We, on the other hand, didn't have the players to play the long-playing record. We only had the records. RCA had the Victor Talking Machine Company, which made the players as well as made the records. I had to persuade [David] Sarnoff to consider making records, because I didn't want to go out--well, I was willing to go out, but I would have preferred to have gone out with one of the manufacturers making the records as well--if for no other reason than the fact that they would start making the players.

We had developed the long-playing record without many people knowing we were doing it. It was done on the twelfth floor, I think--or so--of the 485 Madison Avenue, in a very small laboratory that we had given Peter Goldmark to work on ideas having to do with television.
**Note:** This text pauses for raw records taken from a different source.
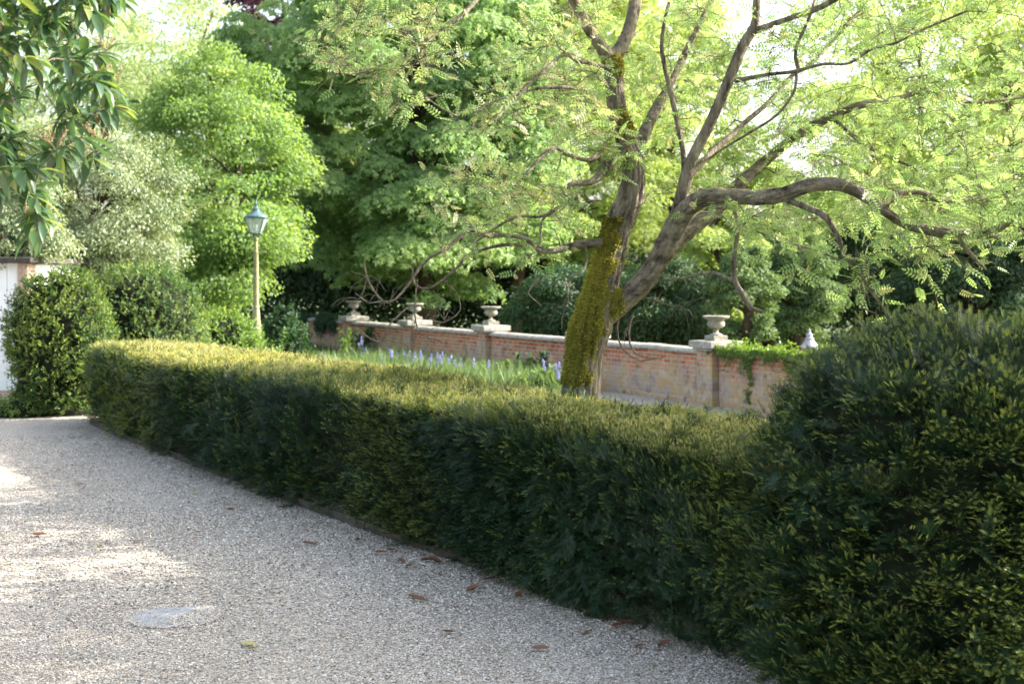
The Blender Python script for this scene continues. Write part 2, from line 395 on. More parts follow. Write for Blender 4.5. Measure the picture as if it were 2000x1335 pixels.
# loose stones on the drive
rng = np.random.default_rng(11)
oct_v = np.array([(1,0,0),(-1,0,0),(0,1,0),(0,-1,0),(0,0,.7),(0,0,-.7)]); oct_f = np.array([(0,2,4),(2,1,4),(1,3,4),(3,0,4)])
def front_x(y): return np.interp(y, FRONT[:, 1], FRONT[:, 0])
mb = MB()
for y0, y1, n in ((6.0, 9, 46000), (9, 13, 34000), (13, 19, 16000)):
    ys = rng.uniform(y0, y1, n); lo = -.385 * ys; hi = np.minimum(front_x(ys) + .15, .40 * ys)
    xs = lo + (hi - lo) * rng.random(n); s = rng.uniform(.0035, .009, n) * (1 + (y0 > 8) * .25)
    pos = np.stack([xs, ys, s * .35], -1)
    scatter(mb, oct_v, oct_f, pos, frames(rdir(rng, n) * (1, 1, .3), np.array((0, 0, 1.)) + rdir(rng, n) * .4), np.stack([s * rng.uniform(.8, 1.5, n), s, s * .8], -1), rng.random(n) ** .9)
tag(mb.build("gravel", M['pebble']), kind='stuff')

# ------------------------------------------------------------------ yew hedge and topiary domes
def spray_template(side=6, seed=0):
    """a flat yew spray along +x: a stem with side shoots, each two rows of needles ending in a soft pale tip"""
    r = np.random.default_rng(seed); v = []; f = []; tp = []
    def needle(o, ax, sd, l, fw, up, t, w):
        d = ax * fw + sd * math.sqrt(1 - fw * fw); b = len(v); e = o + d * l + np.array((0, 0, up))
        v.extend([o - ax * w, o + ax * w, e + ax * w * .5, e - ax * w * .5]); f.append((b, b+1, b+2, b+3)); tp.append(t)
    def shoot(o, ang, L, zc):
        ax = np.array((math.cos(ang), math.sin(ang), 0)); sd = np.array((-ax[1], ax[0], 0)); n = max(5, int(L / .06))
        P0 = lambda x: o + ax * x * L + np.array((0, 0, zc * x * x * L))
        tl = .32 if L < .5 else .22
        for i in range(n):
            x = (i + .5) / n; new = x > 1 - tl
            for q in (1, -1):
                if new: needle(P0(x), ax, sd * q, .10, .74, .03 + .03 * r.random(), 1.0, .019)
                else: needle(P0(x), ax, sd * q, .15 * r.uniform(.8, 1.1), .38, .012 * r.normal(), 0.0, .012)
        for q in (0, 1): needle(P0(.96), ax, sd * (1 - 2 * q), .09, .95, .04, 1.0, .022)
        b = len(v); h = sd * .007; v.extend([o - h, o + h, P0(1) + h * .5, P0(1) - h * .5]); f.append((b, b+1, b+2, b+3)); tp.append(.25)
    shoot(np.zeros(3), 0, 1.0, .10)
    for i in range(side):
        q = 1 if i % 2 else -1; x = .12 + .66 * i / side
        shoot(np.array((x, 0, .10 * x * x)), q * R(r.uniform(28, 66)), r.uniform(.24, .55) * (1 - .35 * x) + .06, r.uniform(-.35, .7))
    return np.array(v), np.array(f), np.array(tp)
SPR = [spray_template(5, 1), spray_template(6, 2), spray_template(3, 3), spray_template(4, 4)]

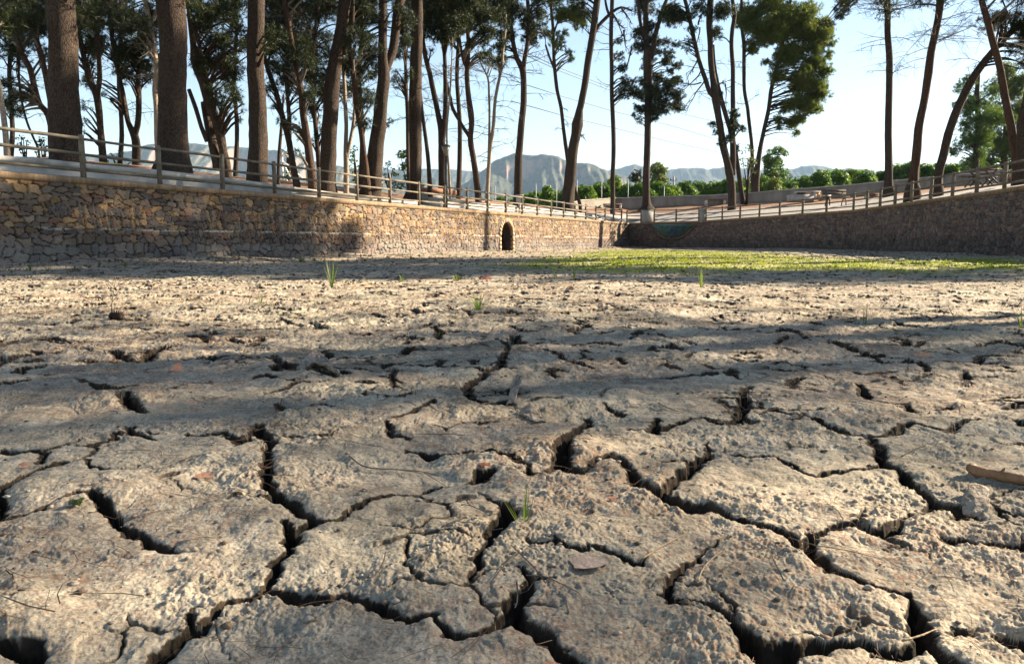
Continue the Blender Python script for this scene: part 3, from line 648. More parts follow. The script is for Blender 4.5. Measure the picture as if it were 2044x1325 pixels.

It wasn't a laboratory; it was just really one floor of that rather small building.

There were no locks on the doors or anything else. If anybody had walked in, I expect they could have seen what was going on. But nobody knew that we were working on this long- playing record, and, in fact, Paley was very skeptical about even spending any money. I had put in the budget a figure for the corporate expense on developing it, and I know he thought it was perhaps a wasted effort.